É sempre o mesmo guião: duas pessoas encontram-se, trocam olhares, promessas, playlists. No início é poesia, no fim é prosa administrativa. As mensagens passam de "mal posso esperar para te ver" para "depois falamos". E o amor, esse bicho raro, vai-se transformando numa sucessão de tentativas cada vez mais tímidas; como se estivéssemos todos cansados de começar do zero, mas incapazes de ficar sozinhos.
Ultimamente, confesso que me tornei cético. Não aquele cético divertido, que faz piadas sobre corações partidos; mas o outro, o que já nem se dá ao trabalho de tentar. O que observa o amor alheio com um misto de desconfiança e suspeita. O que vê casais de mãos dadas e pensa que um deles, em silêncio, já está a planear a saída.
E, claro, Lisboa não ajuda. É uma cidade que parece feita ppara o ramnce, mas vive de repetições. As ruas, os rostos, até os desastres emocionais; tudo parece ter acontecido antes, noutra esquina, com outro nome. A cada novo encontro, a mesma promessa disfarçada de acaso. E, por isso, quando alguém me fala em amor, já não sinto nada além de uma ligeira vontade de rir.
Mas ao que pparece, a unica excepção a esta regra é a Maria. A Maria é uma daquelas pessoas que ainda acredita. Que acha que o amor é uma escolha diária, e não um acidente biológico. E, recentemente, começou a namorar. Quando me contou, fiz o que qualquer amigo desencantado faria: soltei um "que bom" automático, seguido de um gole de vinho e um pensamento pouco generoso: "lá sabe ela..."

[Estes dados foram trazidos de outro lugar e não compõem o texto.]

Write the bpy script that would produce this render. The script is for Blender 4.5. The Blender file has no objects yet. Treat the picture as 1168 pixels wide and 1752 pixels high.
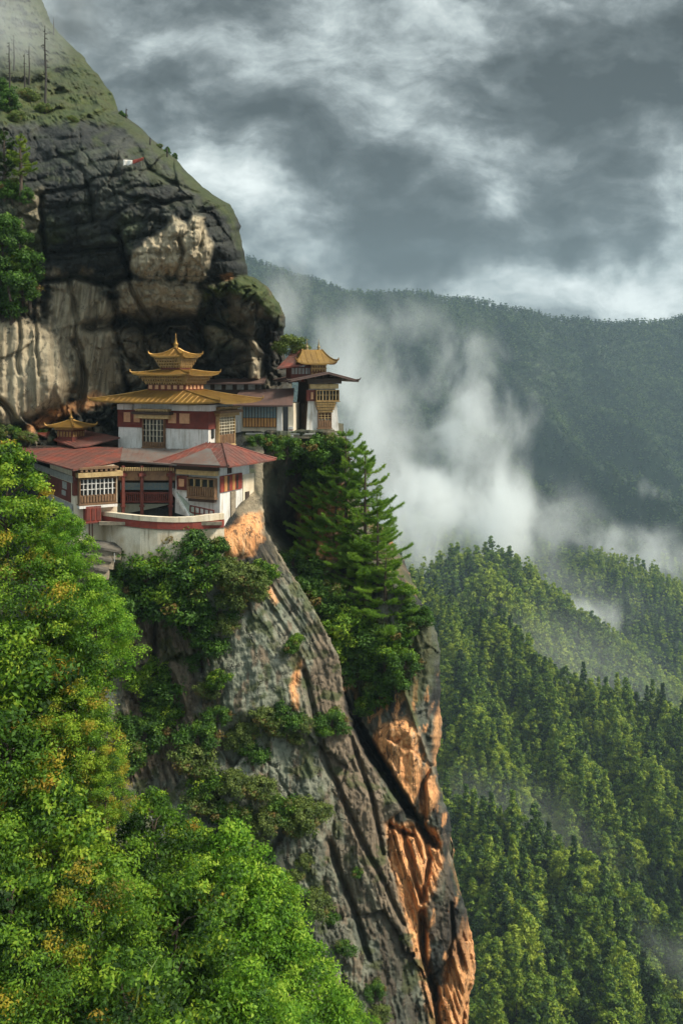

Mas durou. E pior! Parecia sincero!
Fomos a uma festa juntos, e ela levou o namorado. E foi ai, entre copos e copos de cerveja e músicas que ninguém queria ouvir, que percebi uma coisa incrivel e muito estranha para mim: eles funcionavam. Não havia dramatismo, nem tentativas forçadas de serem o "casal perfeito". Havia só uma leveza desconcertante; aquela tranquilidade rara de quem está bem no presente, sem precisar de prometer sobre o futuro.
E eu, de repente, senti-me como se tivesse levado um grande baque e perdido o fôlego.
Não por maldade, mas porque ver alguém acreditar naquilo em que já não acreditamos é como assistir a um milagre e perceber que já não somos capazes de sentir fé. E, num piscar de olhos, percebi que o meu ceticismo talvez não fosse lucidez; e sim só medo disfarçado de sabedoria.
No dia seguinte, fui a um batismo. Ressacado, como quem expia pecados próprios com cerveja de graça. E, entre o cheiro a incenso, o meu cheiro a vomito ressecado, e o choro do bebé, não pude deixar de pensar: serei eu justamente cético, ou apenas alguém que desistiu cedo demais?
E, naquela igreja, enquanto segurava aquele bebé ao colo completamente ressacado, não pude deixar de desejar que aquela água de batismo lavasse não só o seu pecado original, mas também um pouco do meu cinismo original. Talvez o amor seja como aquela água de batismo; uma tentativa simbólica de começar denovo. E eu, que já me julgava imune a essas purificações, senti uma vontade estranha de acreditar outra vez.